First, see my comment, immediately following the posted question. There, I recommend Inclusion-Exclusion, which is the method used by all of the other answers. Although the direct approach is definitely the inferior approach to this problem, it is workable. This answer used the direct approach.
Let $x_1, x_2, x_3,$ denote the number of members contributed by each of $C_1, C_2, C_3,$ respectively. There are only three distinct ways that positive integer values $~~\leq 4~~$ can be assigned to the variables $x_1, x_2, x_3$, such that $x_1 + x_2 + x_3 = 6.$ The distinct ways are:
- Case 1:
One of $x_1, x_2, x_3$ equals $(4)$, and the other two variables equal $(1)$.
- Case 2:
One of $x_1, x_2, x_3$ equals $(3)$, one of the remaining two variables equals $(2)$, and the remaining variable equals $(1)$.
- Case 3:
Each of $x_1, x_2, x_3$ equals $(2)$.
In effect, you are partitioning the number $(6)$ as the sum of three positive integers, with each integer $~~\leq 4$.
The remainder of this answer provides the corresponding explicit calculations for this inferior direct approach.
Note
In general, for $~k \in \{1,2,3,4\},~$ the number of ways of selecting $k$ delegates from a city that has $4$ delegates is $~\displaystyle \binom{4}{k}.$
$\underline{\text{Case 1:}}$
One of $x_1, x_2, x_3$ equals $(4)$, and the other two variables equal $(1)$.
There are three choices for which variable will be assigned the value $(4)$.
Therefore, the enumeration is:
$$3 \times \binom{4}{4} \times \binom{4}{1} \times \binom{4}{1} = 48.$$
$\underline{\text{Case 2:}}$
One of $x_1, x_2, x_3$ equals $(3)$, one of the remaining two variables equals $(2)$, and the remaining variable equals $(1)$.
There are three choices for which variable will be assigned the value $(3)$. Then, there are two choices for which of the remaining variables will be assigned the number $(2)$.

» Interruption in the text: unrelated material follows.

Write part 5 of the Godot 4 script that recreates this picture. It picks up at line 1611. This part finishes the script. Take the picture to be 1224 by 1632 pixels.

Therefore, the enumeration is:
$$(3 \times 2) \times \binom{4}{3} \times \binom{4}{2} \times \binom{4}{1} = 576.$$
$\underline{\text{Case 3:}}$
Each of $x_1, x_2, x_3$ equals $(2)$.
The enumeration is:
$$\binom{4}{2} \times \binom{4}{2} \times \binom{4}{2} = 216.$$
$\underline{\text{Final Compuation:}}$
$$48 + 576 + 216 = 840.$$